What’s great about the majority of sports fans (and maybe the American public in general) is that we have short attention spans. For weeks, a topic can be talked about and debated on sports blogs ad nauseum, then a few months later it’s almost like the situation never happened.

Take Michael Vick for example. He’s making his first trip back to Atlanta this week since tap dancing on many Falcons fans’ hearts by throwing his career away for a sick hobby and yet more people are searching for Tigers Woods’ alleged mistress than Vick’s Georgia Dome re-appearance.

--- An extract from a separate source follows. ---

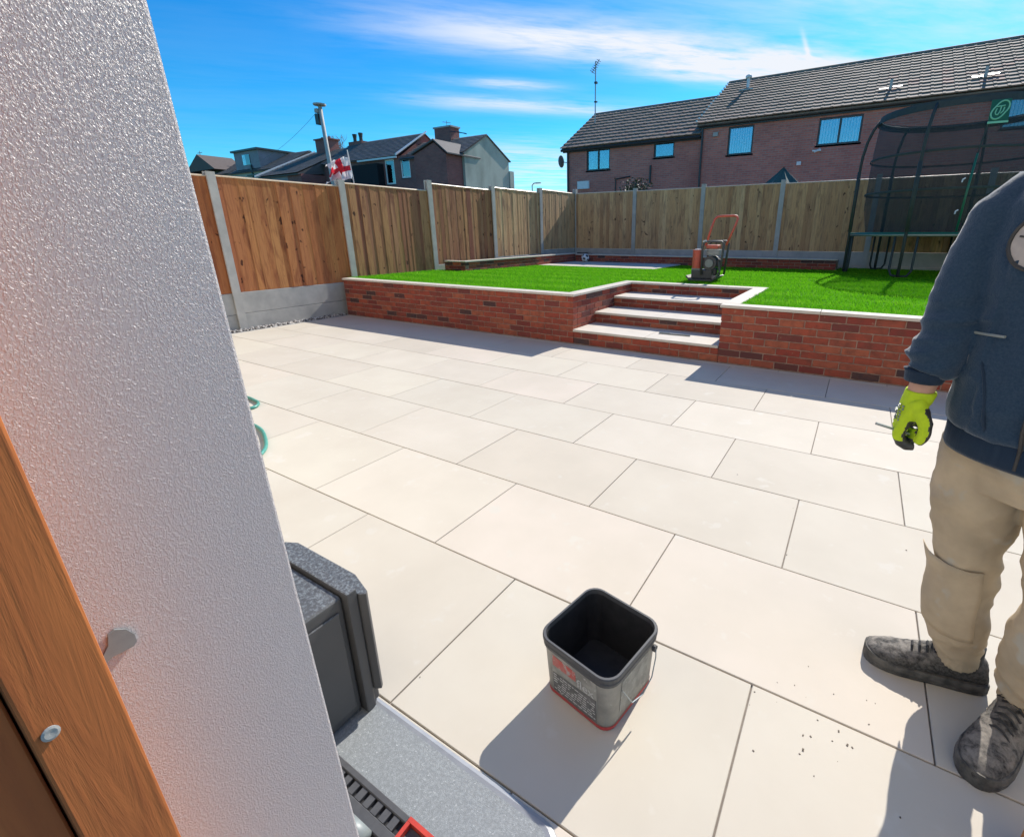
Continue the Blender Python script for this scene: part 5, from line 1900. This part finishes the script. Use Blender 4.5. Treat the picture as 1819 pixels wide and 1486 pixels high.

This was someone who was talked about day in and day out over the offseason in regards to whether or not Roger Goodell would allow him back into the NFL. Then when he was reinstated, countless rumors circulated the web daily about where he’d end up.

But now, he’s a nobody – a backup who won’t see much playing time barring an injury to Donovan McNabb or Kevin Kolb. Vick’s been out of the public eye for so long that people forget that he’s even in the league. Considering he almost single-handedly sunk an entire franchise and used to bring 80,000 people to their feet every time he left the pocket (and many more sick to their stomach when reading what he did to those dogs in his backyard), one would think that people would be interested in his return.

But we’re not.

Consider this: Chris Redman will be more significant in Atlanta this weekend than Michael Vick, proving that if enough time passes, we’ll make anyone irrelevant.